===== RECORDED INFORMATION =====

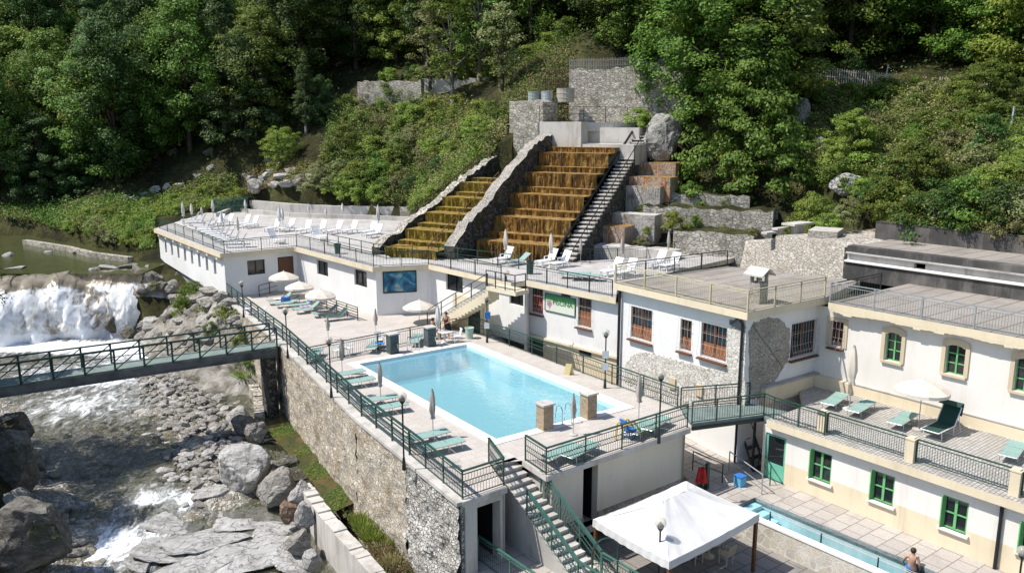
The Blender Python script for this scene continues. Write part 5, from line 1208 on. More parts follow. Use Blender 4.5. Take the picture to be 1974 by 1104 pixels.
# dark bituminous walls behind the long house roof
t = thing('bitumen_wall', 'long stepped dark bitumen coated wall behind the long house roof', 'wall', W(1640, 529, ZL))
A, Bq = W(1636, 529, ZL), W(1974, 580, ZL); d = (Bq - A).normalized(); Bq = A + d * 22; A = A - d * .3
wb = Wall(A, Bq); z1 = wb.sz(1974, 551)[1]; z2 = wb.sz(1974, 532)[1]; z3 = wb.sz(1974, 519)[1]
mb = MB(); slabw(mb, wb, 0, wb.L, ZL - .3, z1, -.6, 0); mb.build('lower_wall', DARKC, t)
mb = MB(); slabw(mb, wb, 0, wb.L, z1, z1 + .1, -.6, .12); mb.build('white_ledge', CREAMW, t)
a_, b_ = wb.sz(1757, 518)[0], wb.sz(1779, 522)[0]
mb = MB(); slabw(mb, wb, 0, a_, z1 + .1, z2, -.6, -.25); slabw(mb, wb, b_, wb.L, z1 + .1, z2, -.6, -.25); slabw(mb, wb, a_, b_, z2 - .1, z2, -.6, -.25); mb.build('lime_band', MOTT, t)
mb = MB(); slabw(mb, wb, 0, wb.L, z2, z2 + .08, -.6, .02); mb.build('second_ledge', MOTT, t)
mb = MB(); slabw(mb, wb, 0, wb.L, z2 + .08, z3 + .1, -.8, -.12); mb.build('upper_wall', DARKC, t)
mb = MB(); slabw(mb, wb, 0, wb.L, z3 - .4, z3 + .02, -5.2, -.8); mb.build('flat_top', FELT, t)
q = wb.pt(0, 0, -5.2); wq2 = Wall(q - d * 1, q + d * 24); z4 = wq2.sz(1974, 473)[1]; z4 = max(z4, z3 + 1.0)
t = thing('bitumen_wall', 'tall dark retaining wall with lime runs under the right hillside', 'retaining wall', at(q, z3)); mb = MB(); slabw(mb, wq2, 0, wq2.L, z3 - 1, z4, -.6, 0); mb.build('wall', DARKC, t); mb = MB(); slabw(mb, wq2, 0, wq2.L, z4, z4 + .06, -.6, .02); mb.build('coping', DARKST, t)
# terrace back wall on the sun roof
t = thing('terrace_back_wall', 'curved grey concrete wall behind the white loungers on the sun roof', 'wall', W(480, 408, ZR))
pts = [(482, 408), (560, 413), (640, 415), (720, 416), (800, 419), (835, 424)]; tops = [386, 393, 397, 398, 399, 400]
mb = MB()
for (a, b, ta, tb2) in zip(pts, pts[1:], tops, tops[1:]):
    P, Q = W(*a, ZR), W(*b, ZR); za, zb_ = ZA(ta, P), ZA(tb2, Q); b0 = Vector((.2, .5, 0))
    mb.add([at(P, 3), at(Q, 3), at(Q, zb_), at(P, za), at(P + b0, 3), at(Q + b0, 3), at(Q + b0, zb_), at(P + b0, za)], [(0, 1, 2, 3), (3, 2, 6, 7), (5, 4, 7, 6), (0, 3, 7, 4), (1, 5, 6, 2)])
mb.build('wall', CONC, t)
mb = MB()
pp = [W(x, y, ZR) for x, y in ((420, 418), (452, 405), (482, 411), (560, 418), (640, 421), (720, 423), (800, 427))]
for a, b in zip(pp, pp[1:]): mb.beam(up(a, .22), up(b, .22), .35, .44)
mb.build('kerb_bench', CONC, t)
# concrete banks by the upstream pool
t = thing('bank_wall', 'pale concrete bank wall along the far side of the upstream pool', 'wall', W(60, 470, .4))
mb = MB(); pp = [W(48, 462, .9), W(130, 478, .7), W(180, 492, .6), W(252, 503, .5)]
for a, b in zip(pp, pp[1:]): mb.beam(at(a, -.1), at(b, -.1), .6, 2.0)
mb.build('wall', RUBBLE, t)
t = thing('bank_apron', 'sloping concrete apron between waterfall and white wing', 'bank', W(400, 600, -2))
mb = MB()
for (x, y, z), (x2, y2, z2) in (((428, 592, -1.0), (440, 600, -1.2)), ((440, 600, -1.2), (520, 672, -2.2))):
    P, Q = W(x, y, z), W(x2, y2, z2); dd = (Q - P); nn = Vector((dd.y, -dd.x, 0)).normalized()
    mb.add([P, Q, Q + nn * .7 + Vector((0, 0, -2)), P + nn * .7 + Vector((0, 0, -2)), P - nn * 2.5 + Vector((0, 0, .5)), Q - nn * 2.5 + Vector((0, 0, .5))], [(3, 2, 1, 0), (0, 1, 5, 4)])
mb.build('apron', CONC, t)
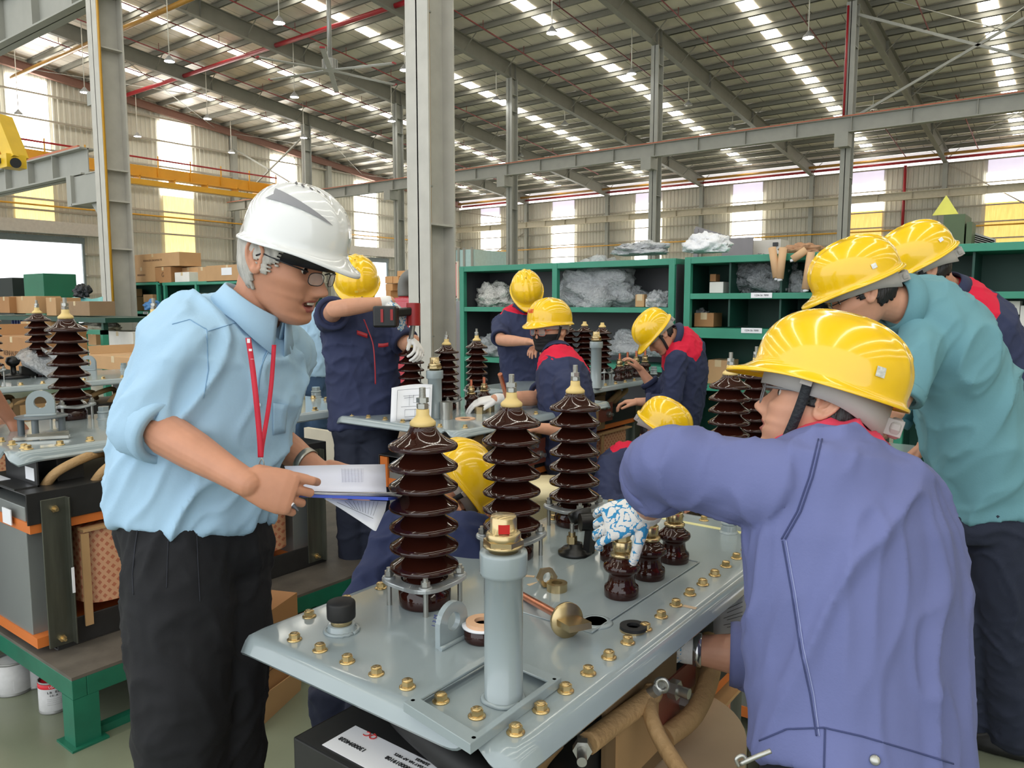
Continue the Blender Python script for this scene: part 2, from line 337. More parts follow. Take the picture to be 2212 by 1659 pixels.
struct(m.build('crane_beam',[steel,M('copper_conductor',(190,110,80),.5)]))
m=MB(); m.bx(xe-.1,xl,yb-.13,yb+.13,3.5,4.0); m.bx(xe-.16,xe+.02,yb-.2,yb+.2,3.45,4.02); m.bx(xe,xl,yb-.2,yb+.2,3.46,3.5); m.bx(xe+.5,xl-.1,yb-.15,yb+.15,4.0,4.02); m.prism([(0,0),(.5,0),(.5,-.45)],-.1,.1,(xl-.68,yb,3.47),X_,Z_,Y_); struct(m.build('beam_bracket',steel))
# crane bridge
q=PY(572,400,30.2); cr=thing('overhead_crane','yellow overhead travelling crane with red handrail cable in front of the left wall','crane',(q.x,18.7,6.5))
zt=PX(300,345,q.x).z; zb=PX(300,368,q.x).z; zt=8.95; zb=8.1
t1=PY(300,345,1); 
def cz(px,py): return PX(px,py,q.x).z
zt=(cz(300,348)+cz(540,402))/2; zb=(cz(300,368)+cz(540,425))/2
m=MB(); m.bx(q.x-.25,q.x+.25,7.3,30.9,zb,zt); m.build('girder',orange,cr)
m=MB(); m.bx(q.x+.35,q.x+.95,7.3,30.9,zb-.12,zb-.06); 
for i in range(12): m.bx(q.x+.3,q.x+.95,7.6+2*i,7.66+2*i,zb-.4,zb-.06); 
m.bx(q.x+1.0,q.x+1.35,7.3,30.9,zb-.62,zb-.34); m.build('walkway',orange,cr)
m=MB(); m.tube([(q.x+.3,7.3,zt+.42),(q.x+.3,30.9,zt+.42)],.05,n=8); m.build('cable_rail',redp,cr)
for i in range(13): MB().bx(q.x+.28,q.x+.33,7.4+1.95*i,7.46+1.95*i,zb,zt+.62).build('rail_post',orange,cr)
MB().bx(q.x-1.2,q.x+1.6,30.1,31.0,zb-.45,zb+.5).build('end_truck',orange,cr)
# lifting hook block at the far left, yellow
a=P(0,255,9.4); b=P(36,345,9.4); tr=thing('crane_trolley','bright yellow crane trolley arm with a cable wheel at the left picture edge','crane trolley',b)
MB().bar(a,b,.22,.16).build('arm',M('bright_yellow',(232,190,40),.4),tr); MB().box(P(28,350,9.4),(.22,.22,.16)).build('foot',M('bright_yellow',(232,190,40),.4),tr); MB().cyl(P(34,352,9.2),P(34,352,9.35),.06).build('wheel',M('black_rubber',(25,25,25),.6),tr)
MB().box(P(8,352,9.5),(.3,.3,.06)).build('base_frame',M('dark_iron',(60,58,52),.5),tr)
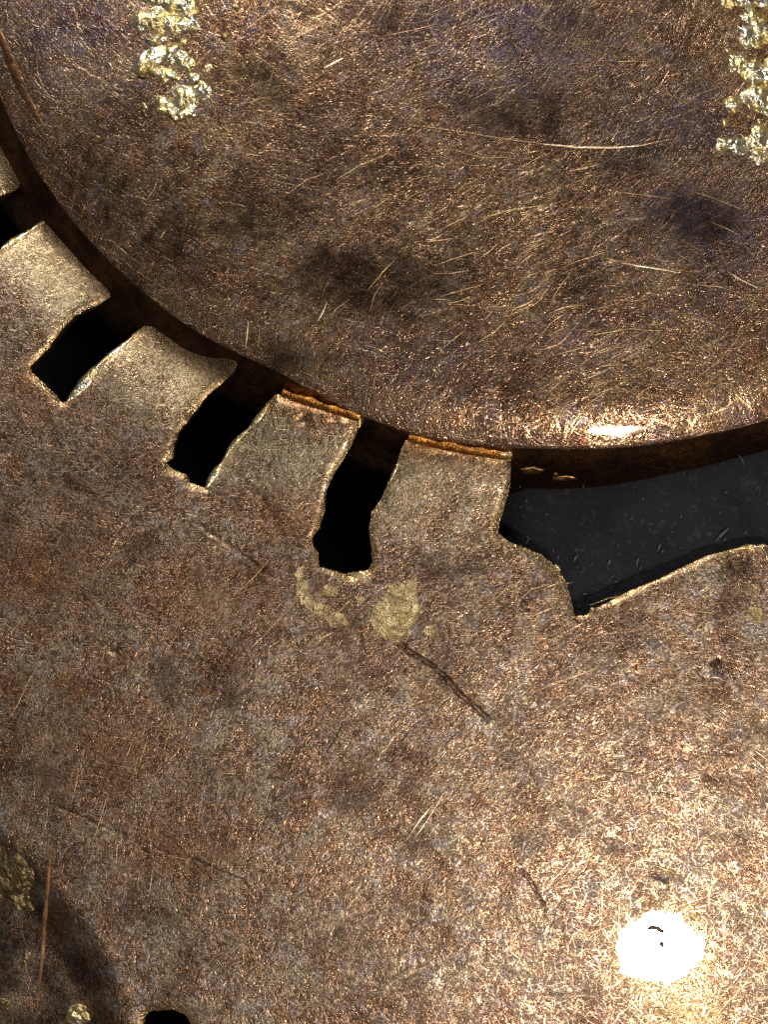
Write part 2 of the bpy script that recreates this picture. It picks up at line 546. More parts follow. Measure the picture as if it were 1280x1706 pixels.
CRACKS = [([(668, 1074), (690, 1090), (720, 1108), (742, 1128), (762, 1152), (785, 1172), (812, 1196)], 7.0, 5.5),
          ([(255, 1412), (285, 1424), (312, 1428), (350, 1444), (400, 1466), (415, 1480)], 2.4, 3.6),
          ([(95, 1345), (130, 1358), (165, 1376), (205, 1392)], 2.4, 3.6),
          ([(868, 1448), (884, 1466), (897, 1492), (905, 1505)], 2.6, 3.4),
          ([(318, 866), (360, 894), (405, 926), (455, 962)], 2.5, 5.0),
          ([(1086, 1458), (1100, 1464), (1112, 1468)], 3.2, 3.5),
          ([(820, 165 + 900), (838, 1080), (850, 1088)], 2.0, 4.0)]
PITS = [(1195, 1105, 12, 8), (190, 1083, 17, 5), (352, 1112, 13, 4), (240, 1418, 10, 4), (1240, 935, 24, 7), (1222, 945, 22, 6), (560, 705, 16, 5), (505, 700, 18, 5)]
DIPC = [(-160, 1340), (0, 1392), (45, 1430), (85, 1482), (140, 1548), (180, 1620), (205, 1706), (220, 1900), (200, 2020)]
cup_contact = dens(T0[:1] + T0 + T1 + T2 + T3 + T4 + [(936, 768), (1046, 768), (1171, 748), (1300, 715)], 12, False)
dip_poly = np.array([(-420, 1250)] + DIPC + [(200, 2049), (-420, 2049)], float)


def plate_fields(P):
    x, y = P[:, 0], P[:, 1]
    dh = np.minimum(dist_poly(HOLE, P), dist_poly(HOLE2, P))
    dc = dist_poly(cup_contact, P, False)
    und = np.array([3.2 * nz(a, b, 260, 3) + 1.6 * nz(a, b, 110, 5) + 0.7 * nz(a, b, 34, 8) + 0.35 * nz(a, b, 14, 4) for a, b in P])
    amp = -26.0 + 44.0 * smooth(300, 480, x) - 18 * smooth(860, 900, x)
    dip = amp * (1 - smooth(0, 175, dc)) ** 1.15
    z = und + dip + np.where(x < 440, 17.0, 0.0) * (1 - smooth(0, 52, dc)) * (1 - smooth(380, 440, x))
    # uneven bent lips at the cut edges
    wear = np.array([0.5 + 0.5 * nz(a, b, 55, 9) for a, b in P])
    z -= (2.5 + 6.5 * wear) * np.clip(1 - dh / (6 + 14 * wear), 0, 1) ** 1.6
    # sunk corner at the lower left
    ins = inside(dip_poly, P)
    dd = dist_poly(np.array(DIPC, float), P, False)
    sd = np.where(ins, dd, -dd)
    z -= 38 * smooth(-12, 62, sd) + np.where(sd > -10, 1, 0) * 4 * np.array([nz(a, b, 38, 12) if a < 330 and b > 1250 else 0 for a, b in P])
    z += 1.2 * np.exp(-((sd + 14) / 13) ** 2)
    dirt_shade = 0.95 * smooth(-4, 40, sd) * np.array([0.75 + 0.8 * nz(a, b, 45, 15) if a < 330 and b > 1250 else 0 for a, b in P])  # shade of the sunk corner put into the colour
    for line, dep, wid in CRACKS:
        dl = dist_poly(np.array(line, float), P, False)
        sel = np.nonzero(dl < 30)[0]
        dl[sel] = np.abs(dl[sel] + np.array([2.6 * nz(P[i, 0], P[i, 1], 11, 17) + 1.6 * nz(P[i, 0], P[i, 1], 26, 18) for i in sel]))
        z -= dep * np.exp(-(dl / (wid * 0.55)) ** 2)
        z += 0.25 * dep * np.exp(-((dl - wid) / (wid * 0.5)) ** 2)
        dirt_shade = np.maximum(dirt_shade, np.exp(-(dl / (wid * 0.6)) ** 2) * (0.4 if dep < 3 else 0.66) * np.clip(0.8 + 0.9 * np.sin(P[:, 0] * 0.21 + 2 * np.sin(P[:, 1] * 0.13)), 0.25, 1))
    for a, b, r, dep in PITS:
        dl = np.hypot(x - a, (y - b) * 1.3) * (1 + 0.3 * np.sin(3 * np.arctan2(y - b, x - a) + a))
        z -= dep * np.exp(-(dl / (r * 0.6)) ** 2)
        dirt_shade = np.maximum(dirt_shade, 0.75 * np.exp(-(dl / (r * 0.62)) ** 3))
    # shallow dish round the solder spot
    dl = np.hypot(x - 1100, y - 1578)
    z -= 3.0 * np.exp(-(dl / 110) ** 2)
    # paler colour on the tongues next to the cup, less towards the right
    pale = (1 - smooth(60, 205, dc)) * (1 - 0.62 * smooth(330, 560, x)) * (1 - 0.5 * smooth(880, 960, x))
    rust_tint = 0.95 * np.exp(-(dc / np.where(x < 420, 62.0, 30.0)) ** 2) * (x < 870)
    for a, b, r in ((40, 640, 60), (200, 1095, 40), (370, 1100, 36), (20, 1135, 40), (95, 690, 40), (130, 1150, 50), (60, 950, 150), (330, 990, 120), (160, 1250, 130), (480, 860, 70), (300, 1420, 90)):
        rust_tint = np.maximum(rust_tint, 0.7 * np.exp(-(np.hypot(x - a, (y - b) * 1.6) / r) ** 2))
    edge = np.clip(1 - dh / (7 + 14 * wear), 0, 1) * (0.4 + 1.1 * wear) * np.where(x < 430, smooth(4, 50, dc), 1.0) * (x < 1500)
    for a, b, p, q, w in ((60, 880, 170, 170, 0.6), (40, 1250, 150, 150, 0.65), (160, 1500, 120, 150, 0.5), (440, 950, 90, 40, 0.6), (590, 1040, 80, 30, 0.55), (380, 1330, 90, 60, 0.4), (560, 1600, 120, 90, 0.45),
                          (720, 1130, 70, 50, 0.35), (900, 1390, 60, 40, 0.4), (1180, 1170, 60, 30, 0.4), (1230, 1225, 40, 20, 0.6), (300, 1650, 120, 80, 0.5), (330, 1120, 70, 40, 0.4), (780, 1000, 60, 40, 0.3)):
        g = w * np.exp(-(((x - a) / p) ** 2 + ((y - b) / q) ** 2))  # dark blotches; the broad left ones also paint the dimmer left side
        near = np.nonzero(g > 0.04)[0]
        dirt_shade[near] = np.maximum(dirt_shade[near], g[near] * np.array([np.clip(0.62 + 1.0 * nz(P[i, 0], P[i, 1], 55, 41) + 0.6 * nz(P[i, 0], P[i, 1], 22, 42), 0, 1) for i in near]))
    dl = np.hypot((x - 1108) * 1.05, y - 1592)
    near = np.nonzero(dl < 260)[0]
    halo = np.zeros(len(P))  # warm glow round the bright spot, put into the plate colour
    halo[near] = 0.9 * np.exp(-(dl[near] / 88.0) ** 4) * np.array([np.clip(0.85 + 1.1 * nz(P[i, 0], P[i, 1], 34, 31), 0.1, 1) for i in near])
    dl = np.hypot((x - 1150), (y - 1690) * 0.8)
    halo = np.maximum(halo, 0.7 * np.exp(-(dl / 62.0) ** 2))
    edge = np.maximum(edge, halo)
    rust_tint = np.maximum(rust_tint, 0.45 * halo)
    tn = np.nonzero((dc < 110) & (x < 430))[0]
    dirt_shade[tn] = np.maximum(dirt_shade[tn], 1.0 * np.exp(-(dc[tn] / 50.0) ** 2) * np.array([np.clip(1.15 + 1.3 * nz(P[i, 0], P[i, 1], 26, 33), 0, 1) for i in tn]))  # tongue tips darkened as painted shade beside the dome
    return z, np.clip(dirt_shade, 0, 1), np.clip(pale, 0, 1), np.clip(edge, 0, 1), np.clip(rust_tint, 0, 1)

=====

WHAT YOU ARE ASKED TO DO: Copy all the lines above that hold the string "from".

TASK ANSWER:
The Blender Python script for this scene continues. Write part 5, from line 1208 on. More parts follow. Use Blender 4.5. Take the picture to be 1974 by 1104 pixels.
Continue the Blender Python script for this scene: part 2, from line 337. More parts follow. Take the picture to be 2212 by 1659 pixels.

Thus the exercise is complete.